··· Entries supplied
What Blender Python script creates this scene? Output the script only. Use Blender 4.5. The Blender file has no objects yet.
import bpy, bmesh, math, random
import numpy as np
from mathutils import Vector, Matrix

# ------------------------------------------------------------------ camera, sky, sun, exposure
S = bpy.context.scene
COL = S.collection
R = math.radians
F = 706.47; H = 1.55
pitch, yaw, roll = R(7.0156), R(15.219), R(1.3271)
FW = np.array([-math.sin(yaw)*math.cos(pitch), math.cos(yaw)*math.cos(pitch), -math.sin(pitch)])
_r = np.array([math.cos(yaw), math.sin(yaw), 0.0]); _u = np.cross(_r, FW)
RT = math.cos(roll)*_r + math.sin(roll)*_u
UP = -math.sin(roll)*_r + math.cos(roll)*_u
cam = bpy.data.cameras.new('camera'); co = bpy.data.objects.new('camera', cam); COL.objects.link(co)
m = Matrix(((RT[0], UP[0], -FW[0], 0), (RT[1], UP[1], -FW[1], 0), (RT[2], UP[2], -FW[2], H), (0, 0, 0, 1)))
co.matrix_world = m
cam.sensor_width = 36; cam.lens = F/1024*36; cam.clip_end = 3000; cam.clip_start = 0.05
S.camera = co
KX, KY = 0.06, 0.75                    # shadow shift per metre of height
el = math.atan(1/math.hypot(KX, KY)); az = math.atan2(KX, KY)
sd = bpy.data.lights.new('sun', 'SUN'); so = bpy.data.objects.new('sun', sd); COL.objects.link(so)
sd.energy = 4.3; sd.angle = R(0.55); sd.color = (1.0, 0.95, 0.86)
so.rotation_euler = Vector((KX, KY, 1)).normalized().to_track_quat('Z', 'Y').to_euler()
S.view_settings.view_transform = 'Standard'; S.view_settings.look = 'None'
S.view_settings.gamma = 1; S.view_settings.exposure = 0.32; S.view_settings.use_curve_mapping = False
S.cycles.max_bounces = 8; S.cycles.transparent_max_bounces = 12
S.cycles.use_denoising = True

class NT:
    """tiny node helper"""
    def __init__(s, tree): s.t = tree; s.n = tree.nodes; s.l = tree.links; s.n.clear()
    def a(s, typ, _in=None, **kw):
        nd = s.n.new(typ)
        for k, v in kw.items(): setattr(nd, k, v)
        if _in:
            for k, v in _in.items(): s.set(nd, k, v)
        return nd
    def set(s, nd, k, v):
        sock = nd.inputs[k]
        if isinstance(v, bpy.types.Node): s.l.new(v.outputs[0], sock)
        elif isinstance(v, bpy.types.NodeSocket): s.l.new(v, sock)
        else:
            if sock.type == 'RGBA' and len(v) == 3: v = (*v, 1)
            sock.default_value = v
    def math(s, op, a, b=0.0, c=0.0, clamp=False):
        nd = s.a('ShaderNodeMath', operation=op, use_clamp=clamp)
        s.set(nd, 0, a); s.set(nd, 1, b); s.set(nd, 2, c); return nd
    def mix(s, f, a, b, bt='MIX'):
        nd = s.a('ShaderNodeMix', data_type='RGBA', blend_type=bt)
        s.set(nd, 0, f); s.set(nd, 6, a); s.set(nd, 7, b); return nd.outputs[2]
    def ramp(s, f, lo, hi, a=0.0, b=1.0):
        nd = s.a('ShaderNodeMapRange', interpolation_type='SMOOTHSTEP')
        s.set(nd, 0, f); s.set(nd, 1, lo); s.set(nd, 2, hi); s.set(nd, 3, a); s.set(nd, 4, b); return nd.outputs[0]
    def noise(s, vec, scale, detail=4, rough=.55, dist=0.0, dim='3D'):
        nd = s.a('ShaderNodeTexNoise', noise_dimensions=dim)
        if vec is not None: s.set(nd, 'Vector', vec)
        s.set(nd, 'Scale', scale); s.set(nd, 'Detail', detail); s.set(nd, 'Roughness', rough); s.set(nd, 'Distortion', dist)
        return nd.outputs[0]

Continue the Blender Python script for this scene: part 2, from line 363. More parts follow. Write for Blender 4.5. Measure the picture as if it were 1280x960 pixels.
······
• _The request_: Transcribe every entry exactly, omitting nothing.

• _Result_:
What Blender Python script creates this scene? Output the script only. Use Blender 4.5. The Blender file has no objects yet.
import bpy, bmesh, math, random
import numpy as np
from mathutils import Vector, Matrix

# ------------------------------------------------------------------ camera, sky, sun, exposure
S = bpy.context.scene
COL = S.collection
R = math.radians
F = 706.47; H = 1.55
pitch, yaw, roll = R(7.0156), R(15.219), R(1.3271)
FW = np.array([-math.sin(yaw)*math.cos(pitch), math.cos(yaw)*math.cos(pitch), -math.sin(pitch)])
_r = np.array([math.cos(yaw), math.sin(yaw), 0.0]); _u = np.cross(_r, FW)
RT = math.cos(roll)*_r + math.sin(roll)*_u
UP = -math.sin(roll)*_r + math.cos(roll)*_u
cam = bpy.data.cameras.new('camera'); co = bpy.data.objects.new('camera', cam); COL.objects.link(co)
m = Matrix(((RT[0], UP[0], -FW[0], 0), (RT[1], UP[1], -FW[1], 0), (RT[2], UP[2], -FW[2], H), (0, 0, 0, 1)))
co.matrix_world = m
cam.sensor_width = 36; cam.lens = F/1024*36; cam.clip_end = 3000; cam.clip_start = 0.05
S.camera = co
KX, KY = 0.06, 0.75                    # shadow shift per metre of height
el = math.atan(1/math.hypot(KX, KY)); az = math.atan2(KX, KY)
sd = bpy.data.lights.new('sun', 'SUN'); so = bpy.data.objects.new('sun', sd); COL.objects.link(so)
sd.energy = 4.3; sd.angle = R(0.55); sd.color = (1.0, 0.95, 0.86)
so.rotation_euler = Vector((KX, KY, 1)).normalized().to_track_quat('Z', 'Y').to_euler()
S.view_settings.view_transform = 'Standard'; S.view_settings.look = 'None'
S.view_settings.gamma = 1; S.view_settings.exposure = 0.32; S.view_settings.use_curve_mapping = False
S.cycles.max_bounces = 8; S.cycles.transparent_max_bounces = 12
S.cycles.use_denoising = True

class NT:
    """tiny node helper"""
    def __init__(s, tree): s.t = tree; s.n = tree.nodes; s.l = tree.links; s.n.clear()
    def a(s, typ, _in=None, **kw):
        nd = s.n.new(typ)
        for k, v in kw.items(): setattr(nd, k, v)
        if _in:
            for k, v in _in.items(): s.set(nd, k, v)
        return nd
    def set(s, nd, k, v):
        sock = nd.inputs[k]
        if isinstance(v, bpy.types.Node): s.l.new(v.outputs[0], sock)
        elif isinstance(v, bpy.types.NodeSocket): s.l.new(v, sock)
        else:
            if sock.type == 'RGBA' and len(v) == 3: v = (*v, 1)
            sock.default_value = v
    def math(s, op, a, b=0.0, c=0.0, clamp=False):
        nd = s.a('ShaderNodeMath', operation=op, use_clamp=clamp)
        s.set(nd, 0, a); s.set(nd, 1, b); s.set(nd, 2, c); return nd
    def mix(s, f, a, b, bt='MIX'):
        nd = s.a('ShaderNodeMix', data_type='RGBA', blend_type=bt)
        s.set(nd, 0, f); s.set(nd, 6, a); s.set(nd, 7, b); return nd.outputs[2]
    def ramp(s, f, lo, hi, a=0.0, b=1.0):
        nd = s.a('ShaderNodeMapRange', interpolation_type='SMOOTHSTEP')
        s.set(nd, 0, f); s.set(nd, 1, lo); s.set(nd, 2, hi); s.set(nd, 3, a); s.set(nd, 4, b); return nd.outputs[0]
    def noise(s, vec, scale, detail=4, rough=.55, dist=0.0, dim='3D'):
        nd = s.a('ShaderNodeTexNoise', noise_dimensions=dim)
        if vec is not None: s.set(nd, 'Vector', vec)
        s.set(nd, 'Scale', scale); s.set(nd, 'Detail', detail); s.set(nd, 'Roughness', rough); s.set(nd, 'Distortion', dist)
        return nd.outputs[0]

Continue the Blender Python script for this scene: part 2, from line 363. More parts follow. Write for Blender 4.5. Measure the picture as if it were 1280x960 pixels.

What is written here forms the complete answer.